* Dataset section
================================

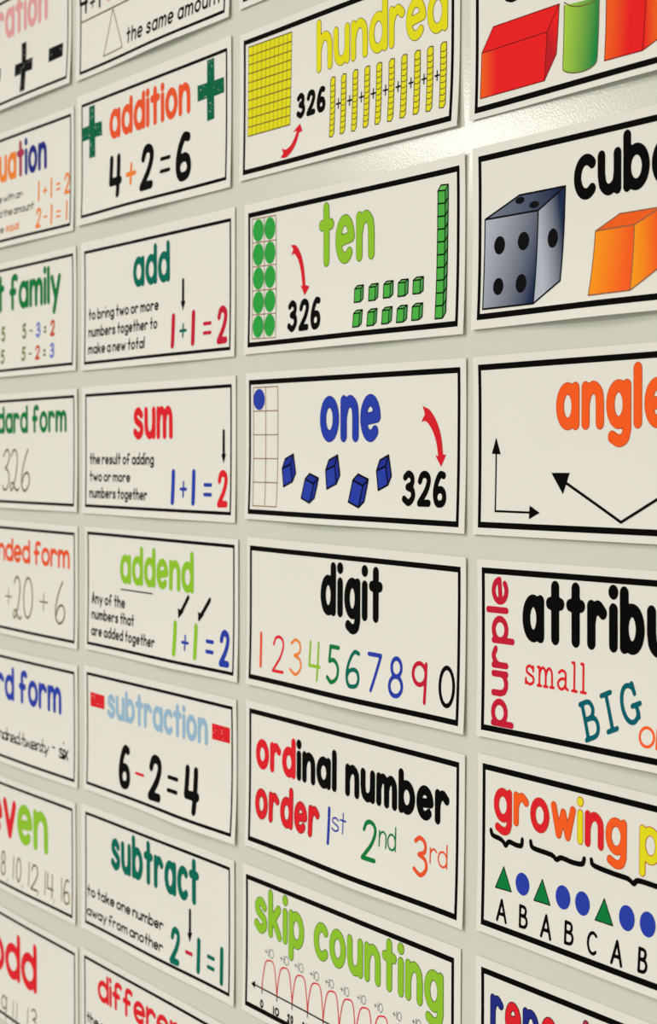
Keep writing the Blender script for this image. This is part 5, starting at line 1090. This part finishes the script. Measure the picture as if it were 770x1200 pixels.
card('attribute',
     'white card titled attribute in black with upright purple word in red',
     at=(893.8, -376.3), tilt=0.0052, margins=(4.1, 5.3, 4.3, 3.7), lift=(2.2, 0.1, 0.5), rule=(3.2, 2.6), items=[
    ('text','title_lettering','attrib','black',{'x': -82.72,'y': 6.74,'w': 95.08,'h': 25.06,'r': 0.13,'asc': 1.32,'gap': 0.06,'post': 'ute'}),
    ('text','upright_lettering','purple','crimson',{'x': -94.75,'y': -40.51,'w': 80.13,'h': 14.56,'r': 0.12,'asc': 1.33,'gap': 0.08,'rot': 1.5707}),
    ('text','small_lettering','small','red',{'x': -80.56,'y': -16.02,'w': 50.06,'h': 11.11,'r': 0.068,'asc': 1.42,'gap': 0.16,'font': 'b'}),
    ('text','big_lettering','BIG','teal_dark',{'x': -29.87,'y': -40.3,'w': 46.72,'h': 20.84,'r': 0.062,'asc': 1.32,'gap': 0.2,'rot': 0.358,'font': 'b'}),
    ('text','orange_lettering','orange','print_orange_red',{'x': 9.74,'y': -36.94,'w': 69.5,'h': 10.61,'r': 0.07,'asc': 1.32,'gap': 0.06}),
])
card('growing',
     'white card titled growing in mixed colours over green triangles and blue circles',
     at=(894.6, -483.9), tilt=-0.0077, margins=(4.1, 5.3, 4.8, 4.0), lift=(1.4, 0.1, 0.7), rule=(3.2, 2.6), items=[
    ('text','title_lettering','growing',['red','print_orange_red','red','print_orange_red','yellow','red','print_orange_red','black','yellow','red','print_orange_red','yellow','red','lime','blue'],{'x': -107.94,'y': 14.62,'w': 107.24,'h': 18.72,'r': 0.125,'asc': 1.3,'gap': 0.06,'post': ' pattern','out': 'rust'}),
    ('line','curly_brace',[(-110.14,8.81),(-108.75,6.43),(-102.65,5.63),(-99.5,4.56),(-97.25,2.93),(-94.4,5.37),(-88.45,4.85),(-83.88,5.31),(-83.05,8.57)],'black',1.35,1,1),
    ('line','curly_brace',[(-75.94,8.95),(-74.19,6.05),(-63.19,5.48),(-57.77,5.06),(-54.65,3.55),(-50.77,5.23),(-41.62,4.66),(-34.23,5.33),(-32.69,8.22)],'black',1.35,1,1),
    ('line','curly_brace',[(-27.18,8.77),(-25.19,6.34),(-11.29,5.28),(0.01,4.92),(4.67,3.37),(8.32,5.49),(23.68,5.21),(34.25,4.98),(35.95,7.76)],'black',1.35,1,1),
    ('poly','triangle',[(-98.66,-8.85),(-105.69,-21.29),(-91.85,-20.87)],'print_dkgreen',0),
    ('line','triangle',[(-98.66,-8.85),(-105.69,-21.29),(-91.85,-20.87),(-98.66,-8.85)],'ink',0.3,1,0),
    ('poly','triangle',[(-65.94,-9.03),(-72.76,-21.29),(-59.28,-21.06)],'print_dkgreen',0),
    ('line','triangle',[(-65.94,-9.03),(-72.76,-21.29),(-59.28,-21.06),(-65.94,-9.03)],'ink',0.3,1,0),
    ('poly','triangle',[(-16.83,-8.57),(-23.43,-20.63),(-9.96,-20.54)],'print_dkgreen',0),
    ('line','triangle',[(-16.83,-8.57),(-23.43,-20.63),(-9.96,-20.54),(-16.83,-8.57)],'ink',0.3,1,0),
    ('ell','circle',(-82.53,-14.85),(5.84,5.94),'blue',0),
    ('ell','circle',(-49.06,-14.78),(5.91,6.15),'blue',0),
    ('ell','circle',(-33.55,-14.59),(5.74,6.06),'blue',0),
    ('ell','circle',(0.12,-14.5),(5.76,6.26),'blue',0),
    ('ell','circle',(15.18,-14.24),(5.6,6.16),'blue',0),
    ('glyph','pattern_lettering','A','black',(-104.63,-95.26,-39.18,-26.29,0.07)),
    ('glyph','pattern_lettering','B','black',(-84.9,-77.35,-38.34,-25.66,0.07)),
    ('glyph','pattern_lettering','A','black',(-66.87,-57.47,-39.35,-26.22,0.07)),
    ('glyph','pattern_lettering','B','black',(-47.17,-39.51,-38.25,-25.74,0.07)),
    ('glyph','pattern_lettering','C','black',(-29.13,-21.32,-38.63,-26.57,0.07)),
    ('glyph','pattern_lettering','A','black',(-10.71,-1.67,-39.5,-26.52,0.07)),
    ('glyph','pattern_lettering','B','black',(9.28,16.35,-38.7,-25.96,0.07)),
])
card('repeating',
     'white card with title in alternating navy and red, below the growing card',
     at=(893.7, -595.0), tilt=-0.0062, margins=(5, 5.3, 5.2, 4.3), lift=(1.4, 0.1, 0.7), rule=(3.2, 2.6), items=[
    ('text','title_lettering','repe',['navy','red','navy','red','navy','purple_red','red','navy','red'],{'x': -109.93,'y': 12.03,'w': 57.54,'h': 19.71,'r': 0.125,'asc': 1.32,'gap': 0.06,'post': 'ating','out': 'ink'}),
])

================================

* Task goal
Output the lines above in full and exactly as given, omitting any pictures.

* Worked answer
Keep writing the Blender script for this image. This is part 5, starting at line 1090. This part finishes the script. Measure the picture as if it were 770x1200 pixels.
card('attribute',
     'white card titled attribute in black with upright purple word in red',
     at=(893.8, -376.3), tilt=0.0052, margins=(4.1, 5.3, 4.3, 3.7), lift=(2.2, 0.1, 0.5), rule=(3.2, 2.6), items=[
    ('text','title_lettering','attrib','black',{'x': -82.72,'y': 6.74,'w': 95.08,'h': 25.06,'r': 0.13,'asc': 1.32,'gap': 0.06,'post': 'ute'}),
    ('text','upright_lettering','purple','crimson',{'x': -94.75,'y': -40.51,'w': 80.13,'h': 14.56,'r': 0.12,'asc': 1.33,'gap': 0.08,'rot': 1.5707}),
    ('text','small_lettering','small','red',{'x': -80.56,'y': -16.02,'w': 50.06,'h': 11.11,'r': 0.068,'asc': 1.42,'gap': 0.16,'font': 'b'}),
    ('text','big_lettering','BIG','teal_dark',{'x': -29.87,'y': -40.3,'w': 46.72,'h': 20.84,'r': 0.062,'asc': 1.32,'gap': 0.2,'rot': 0.358,'font': 'b'}),
    ('text','orange_lettering','orange','print_orange_red',{'x': 9.74,'y': -36.94,'w': 69.5,'h': 10.61,'r': 0.07,'asc': 1.32,'gap': 0.06}),
])
card('growing',
     'white card titled growing in mixed colours over green triangles and blue circles',
     at=(894.6, -483.9), tilt=-0.0077, margins=(4.1, 5.3, 4.8, 4.0), lift=(1.4, 0.1, 0.7), rule=(3.2, 2.6), items=[
    ('text','title_lettering','growing',['red','print_orange_red','red','print_orange_red','yellow','red','print_orange_red','black','yellow','red','print_orange_red','yellow','red','lime','blue'],{'x': -107.94,'y': 14.62,'w': 107.24,'h': 18.72,'r': 0.125,'asc': 1.3,'gap': 0.06,'post': ' pattern','out': 'rust'}),
    ('line','curly_brace',[(-110.14,8.81),(-108.75,6.43),(-102.65,5.63),(-99.5,4.56),(-97.25,2.93),(-94.4,5.37),(-88.45,4.85),(-83.88,5.31),(-83.05,8.57)],'black',1.35,1,1),
    ('line','curly_brace',[(-75.94,8.95),(-74.19,6.05),(-63.19,5.48),(-57.77,5.06),(-54.65,3.55),(-50.77,5.23),(-41.62,4.66),(-34.23,5.33),(-32.69,8.22)],'black',1.35,1,1),
    ('line','curly_brace',[(-27.18,8.77),(-25.19,6.34),(-11.29,5.28),(0.01,4.92),(4.67,3.37),(8.32,5.49),(23.68,5.21),(34.25,4.98),(35.95,7.76)],'black',1.35,1,1),
    ('poly','triangle',[(-98.66,-8.85),(-105.69,-21.29),(-91.85,-20.87)],'print_dkgreen',0),
    ('line','triangle',[(-98.66,-8.85),(-105.69,-21.29),(-91.85,-20.87),(-98.66,-8.85)],'ink',0.3,1,0),
    ('poly','triangle',[(-65.94,-9.03),(-72.76,-21.29),(-59.28,-21.06)],'print_dkgreen',0),
    ('line','triangle',[(-65.94,-9.03),(-72.76,-21.29),(-59.28,-21.06),(-65.94,-9.03)],'ink',0.3,1,0),
    ('poly','triangle',[(-16.83,-8.57),(-23.43,-20.63),(-9.96,-20.54)],'print_dkgreen',0),
    ('line','triangle',[(-16.83,-8.57),(-23.43,-20.63),(-9.96,-20.54),(-16.83,-8.57)],'ink',0.3,1,0),
    ('ell','circle',(-82.53,-14.85),(5.84,5.94),'blue',0),
    ('ell','circle',(-49.06,-14.78),(5.91,6.15),'blue',0),
    ('ell','circle',(-33.55,-14.59),(5.74,6.06),'blue',0),
    ('ell','circle',(0.12,-14.5),(5.76,6.26),'blue',0),
    ('ell','circle',(15.18,-14.24),(5.6,6.16),'blue',0),
    ('glyph','pattern_lettering','A','black',(-104.63,-95.26,-39.18,-26.29,0.07)),
    ('glyph','pattern_lettering','B','black',(-84.9,-77.35,-38.34,-25.66,0.07)),
    ('glyph','pattern_lettering','A','black',(-66.87,-57.47,-39.35,-26.22,0.07)),
    ('glyph','pattern_lettering','B','black',(-47.17,-39.51,-38.25,-25.74,0.07)),
    ('glyph','pattern_lettering','C','black',(-29.13,-21.32,-38.63,-26.57,0.07)),
    ('glyph','pattern_lettering','A','black',(-10.71,-1.67,-39.5,-26.52,0.07)),
    ('glyph','pattern_lettering','B','black',(9.28,16.35,-38.7,-25.96,0.07)),
])
card('repeating',
     'white card with title in alternating navy and red, below the growing card',
     at=(893.7, -595.0), tilt=-0.0062, margins=(5, 5.3, 5.2, 4.3), lift=(1.4, 0.1, 0.7), rule=(3.2, 2.6), items=[
    ('text','title_lettering','repe',['navy','red','navy','red','navy','purple_red','red','navy','red'],{'x': -109.93,'y': 12.03,'w': 57.54,'h': 19.71,'r': 0.125,'asc': 1.32,'gap': 0.06,'post': 'ating','out': 'ink'}),
])